The encrypted proprietary wireless network connecting all the equipment operates at 2.4 GHz between base stations up to 300m apart, and with up to 24 devices per network group and multiple independent configurable networks to increase the total number of devices in a system.

The units have RS-485 and Ethernet connectivity with Modbus/TCP communications, and in some cases, a built-in data logger to a local SD card as a backup if the network goes down.

These protocols can be used to connect directly to your local control system at the I/O level, though this is likely more work than you might want, unless you wish to integrate your permanent and fixed annunciation systems together.

If you only require history, then it will be better to connect in the DMZ zone of your plant network using other protocols or transportation mechanisms such as Bluetooth or cellular services to transmit information to the cloud for remote integrated monitoring via a web browser.

A non-proprietary alternative

The other more familiar option for a facility's 2.4 GHz network is WirelessHART.

More than one manufacturer provides WirelessHART gas detectors with units available for H2S and LEL (methane). As with most HART-capable products, the target market for these detectors is for permanent installation, with the wireless option supporting areas with limited cable infrastructure.

Alternatively, WirelessHART gas detectors can be used in place of proprietary fixed-point detectors and be integrated into the existing annunciation system.
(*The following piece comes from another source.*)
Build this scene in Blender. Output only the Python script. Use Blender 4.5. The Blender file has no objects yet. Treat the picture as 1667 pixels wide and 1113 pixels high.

Regardless of which option or type of gas detection you choose, one of the most important things to consider is proper detector location (not just horizontally but also vertically), as well as awareness of limitations due to wind direction, calibration of LEL detectors with flammable gas most likely to be present, protection from dust/water, and ability to calibrate and maintain.

Just like "Big Brother" can follow your cell phone activity, web browsing, and purchasing habits, similar technologies can help keep you safe in the work environment—even during abnormal plant operations, while your cell phone is sitting safely in your locker.